Do not break my spirit with a stick, for though I should should lick your hand between blows, your patience and understanding will more quickly teach me the things you would have me learn.

Speak to me often, for your voice is the world’s sweetest music, as you must know by the fierce wagging of my tail when your footstep falls upon my waiting ear.

Please take me inside when it is cold and wet, for I am a domesticated animal, no longer accustomed to bitter elements. I ask no greater glory than the privilege of sitting at your feet beside the hearth.

Keep my pan filled with fresh water, for I cannot tell you when I suffer thirst.

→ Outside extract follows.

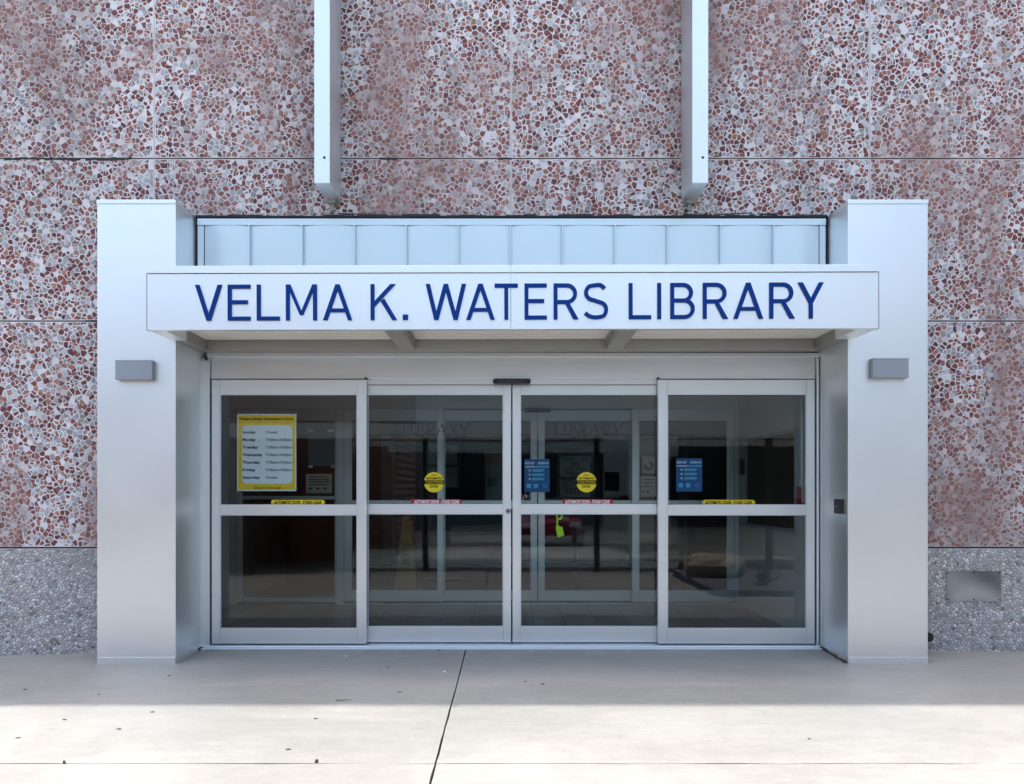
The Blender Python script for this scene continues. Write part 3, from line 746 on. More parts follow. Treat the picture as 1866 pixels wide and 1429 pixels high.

Feed me clean food that I may stay well, to romp and play and do your bidding, to walk by your side and stand ready, willing and able to protect you with my life should your life be in danger.

And, my friend, when I am very old, and I no longer enjoy good health, hearing and sight, do not make heroic efforts to keep me going. I am not having any fun.

Please see that my trusting life is taken gently. I shall leave this earth, knowing with the last breath I draw, that my fate was always safest in your hands."


=============================

Man, the last lines got to me big time. Especially "do not make heroic effort efforts to keep me going. I am not having any fun." as his last 3 years he was getting beat up by stroke after stroke. And the kicker: Please see that my trusting life is taken gently. I shall leave this earth knowing with the last breath I draw that my fate was always safest in your hands."